In the 1880s she painted the portrait of Florence Sellers Coxe Paul.[11] Her most well-known work, Hagar and Ishmael was exhibited at the French Salon in 1888, and was then bought by the Pennsylvania Academy of Fine Arts.[1][3] In 1890 she published Ideal Heads, a 21-page book with black-and-white illustrations by various artists, including the first illustration published by Jessie Willcox Smith.[12][13] In 1893 she exhibited at the World's Columbian Exposition in Chicago: "Pierrot", "Two Babies", and "All in Four Seconds" were exhibited in the Rotunda, Woman's Building, and "Hagar and Ishmael" was exhibited in the Palace of Fine Arts.[2][14]

In 1895 she was featured, with other women painters, in an article in The Philadelphia Inquirer, "Prominent Women Artists in Their Cozy Studios"; the article highlighted how Waugh's studio walls were "papered with numerous sketches... the majority of them being head and figure poses, as this artist, as is well known, makes a specialty of portrait painting".[15] In 1896 the studio, at 1530 Chestnut Street, was damaged by water due to a fire that destroyed the studio next to hers, belonging to Carol Beck.[16]
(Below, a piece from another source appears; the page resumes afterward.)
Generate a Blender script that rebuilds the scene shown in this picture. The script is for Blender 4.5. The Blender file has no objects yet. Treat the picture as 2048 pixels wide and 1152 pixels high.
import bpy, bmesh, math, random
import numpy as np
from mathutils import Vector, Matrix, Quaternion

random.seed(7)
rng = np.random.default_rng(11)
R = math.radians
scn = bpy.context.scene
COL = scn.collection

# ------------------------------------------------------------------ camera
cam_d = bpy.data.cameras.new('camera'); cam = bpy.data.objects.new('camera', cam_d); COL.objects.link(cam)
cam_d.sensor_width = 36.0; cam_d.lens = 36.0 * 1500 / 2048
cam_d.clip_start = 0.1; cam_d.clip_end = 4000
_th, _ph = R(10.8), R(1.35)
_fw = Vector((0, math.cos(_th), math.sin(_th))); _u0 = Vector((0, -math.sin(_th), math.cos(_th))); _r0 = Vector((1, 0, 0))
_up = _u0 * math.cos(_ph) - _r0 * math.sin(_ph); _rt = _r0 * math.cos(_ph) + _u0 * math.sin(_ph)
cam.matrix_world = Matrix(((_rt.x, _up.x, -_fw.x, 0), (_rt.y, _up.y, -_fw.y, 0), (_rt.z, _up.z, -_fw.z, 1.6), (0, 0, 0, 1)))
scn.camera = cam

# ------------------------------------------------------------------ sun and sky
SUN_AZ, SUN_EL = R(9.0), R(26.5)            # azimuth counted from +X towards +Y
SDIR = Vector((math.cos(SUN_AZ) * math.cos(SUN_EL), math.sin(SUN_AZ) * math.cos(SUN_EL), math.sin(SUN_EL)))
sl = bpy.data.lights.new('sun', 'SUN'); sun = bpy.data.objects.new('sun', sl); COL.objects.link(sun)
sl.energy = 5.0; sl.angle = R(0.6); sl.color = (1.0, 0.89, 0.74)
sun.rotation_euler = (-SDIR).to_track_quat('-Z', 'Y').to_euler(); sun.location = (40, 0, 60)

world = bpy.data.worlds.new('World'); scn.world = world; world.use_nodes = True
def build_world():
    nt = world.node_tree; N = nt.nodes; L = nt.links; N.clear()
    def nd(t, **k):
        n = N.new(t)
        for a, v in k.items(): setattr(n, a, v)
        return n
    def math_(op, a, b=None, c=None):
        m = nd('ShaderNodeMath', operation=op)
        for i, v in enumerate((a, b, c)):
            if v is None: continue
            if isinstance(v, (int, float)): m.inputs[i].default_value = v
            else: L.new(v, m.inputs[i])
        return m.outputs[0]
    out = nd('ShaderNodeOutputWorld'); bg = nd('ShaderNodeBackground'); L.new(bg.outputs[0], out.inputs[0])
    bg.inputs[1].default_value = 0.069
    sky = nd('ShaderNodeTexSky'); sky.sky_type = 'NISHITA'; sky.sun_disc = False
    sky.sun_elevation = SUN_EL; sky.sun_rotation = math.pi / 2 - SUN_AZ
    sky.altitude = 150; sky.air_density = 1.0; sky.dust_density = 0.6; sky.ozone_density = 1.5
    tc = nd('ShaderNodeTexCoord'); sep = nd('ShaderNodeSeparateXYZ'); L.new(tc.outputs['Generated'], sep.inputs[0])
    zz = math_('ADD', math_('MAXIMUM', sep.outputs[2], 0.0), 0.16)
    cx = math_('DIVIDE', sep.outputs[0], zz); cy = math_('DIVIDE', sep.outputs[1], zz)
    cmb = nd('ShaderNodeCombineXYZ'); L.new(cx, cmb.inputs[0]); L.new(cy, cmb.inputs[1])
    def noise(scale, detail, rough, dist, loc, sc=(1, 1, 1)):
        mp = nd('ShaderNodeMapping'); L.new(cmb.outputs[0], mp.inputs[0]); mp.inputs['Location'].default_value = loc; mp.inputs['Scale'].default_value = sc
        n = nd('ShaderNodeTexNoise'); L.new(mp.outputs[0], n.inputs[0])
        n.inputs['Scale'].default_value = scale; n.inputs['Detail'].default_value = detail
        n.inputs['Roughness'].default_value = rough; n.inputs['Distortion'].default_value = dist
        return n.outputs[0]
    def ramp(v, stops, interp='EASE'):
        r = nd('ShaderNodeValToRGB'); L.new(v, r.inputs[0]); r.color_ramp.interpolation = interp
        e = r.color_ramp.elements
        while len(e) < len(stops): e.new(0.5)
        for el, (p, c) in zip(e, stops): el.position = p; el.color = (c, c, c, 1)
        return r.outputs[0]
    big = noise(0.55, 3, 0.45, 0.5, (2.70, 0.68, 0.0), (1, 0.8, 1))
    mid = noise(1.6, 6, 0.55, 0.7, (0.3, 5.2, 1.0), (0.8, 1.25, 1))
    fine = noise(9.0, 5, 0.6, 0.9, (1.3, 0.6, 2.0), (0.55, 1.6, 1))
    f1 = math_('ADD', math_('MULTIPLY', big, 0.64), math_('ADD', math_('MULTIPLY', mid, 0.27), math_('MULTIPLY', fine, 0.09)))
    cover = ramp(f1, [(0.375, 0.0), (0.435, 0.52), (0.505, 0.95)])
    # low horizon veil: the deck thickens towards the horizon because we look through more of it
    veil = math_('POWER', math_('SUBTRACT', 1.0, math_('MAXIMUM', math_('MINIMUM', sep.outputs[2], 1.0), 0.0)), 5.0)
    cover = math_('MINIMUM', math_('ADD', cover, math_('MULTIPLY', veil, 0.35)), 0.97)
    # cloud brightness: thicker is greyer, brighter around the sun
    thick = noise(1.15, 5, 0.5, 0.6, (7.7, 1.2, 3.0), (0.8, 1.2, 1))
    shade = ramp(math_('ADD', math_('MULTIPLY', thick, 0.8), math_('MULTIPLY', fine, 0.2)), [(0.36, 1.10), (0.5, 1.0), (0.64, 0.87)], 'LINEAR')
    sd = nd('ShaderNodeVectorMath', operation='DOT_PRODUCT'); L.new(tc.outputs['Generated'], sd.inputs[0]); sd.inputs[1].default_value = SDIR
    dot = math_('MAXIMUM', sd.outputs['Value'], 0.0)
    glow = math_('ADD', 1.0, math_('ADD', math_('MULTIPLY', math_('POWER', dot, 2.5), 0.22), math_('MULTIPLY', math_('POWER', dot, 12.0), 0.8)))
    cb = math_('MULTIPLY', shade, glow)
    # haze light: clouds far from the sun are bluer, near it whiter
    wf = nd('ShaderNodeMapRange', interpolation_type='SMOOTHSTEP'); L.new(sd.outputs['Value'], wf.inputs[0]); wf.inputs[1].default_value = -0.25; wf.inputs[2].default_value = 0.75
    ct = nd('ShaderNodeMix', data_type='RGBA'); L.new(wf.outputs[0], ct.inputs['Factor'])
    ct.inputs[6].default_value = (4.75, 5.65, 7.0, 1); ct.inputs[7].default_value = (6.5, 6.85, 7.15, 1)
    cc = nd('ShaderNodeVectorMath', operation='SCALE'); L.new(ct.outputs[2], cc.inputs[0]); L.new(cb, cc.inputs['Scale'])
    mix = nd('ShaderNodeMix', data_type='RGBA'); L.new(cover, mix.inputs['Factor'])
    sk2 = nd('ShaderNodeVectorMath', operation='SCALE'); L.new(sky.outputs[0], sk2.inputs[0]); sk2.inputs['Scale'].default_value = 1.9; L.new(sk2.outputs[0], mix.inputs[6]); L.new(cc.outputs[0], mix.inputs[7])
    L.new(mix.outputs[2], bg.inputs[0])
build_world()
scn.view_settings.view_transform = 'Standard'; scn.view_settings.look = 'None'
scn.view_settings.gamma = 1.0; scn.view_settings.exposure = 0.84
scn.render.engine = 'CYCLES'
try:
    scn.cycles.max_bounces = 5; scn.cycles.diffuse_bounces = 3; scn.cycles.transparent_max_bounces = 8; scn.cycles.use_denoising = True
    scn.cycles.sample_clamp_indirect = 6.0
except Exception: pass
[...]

In 1896 the portrait of Dr. Paul J. Sartain won the Norman W. Dodge prize at the National Academy of Design and was exhibited in 1901 at the Pan-American Exposition.[3] She exhibited in Philadelphia, Cincinnati, Chicago and New York.[1]

Waugh's illustrations from When Mother Was a Little Girl were made into chromolithographic postcards.[1] She worked for McLoughlin Brothers, a New York publishing firm.[1]


Ida Waugh House, Philadelphia

Ida Waugh was the lifelong companion of Amy Ella Blanchard (1856–1926), writer of children's literature.[2][27] They met when Waugh was still living with her parents and Blanchard was hired as tutor of Waugh's younger brother, future painter Frederick Waugh.[28] They remained together until Ida's death in 1919.[1]

Waugh and Blanchard owned adjacent summer cottages on Bailey Island (Maine). Together they organized the founding of a summer chapel there for the Episcopal church. The chapel was completed in 1916.[1][7]

Ida Waugh died on January 25, 1919, at her home in New York City, at 245 East 19th Street, and is buried next to her father at The Woodlands (Philadelphia).[3][28]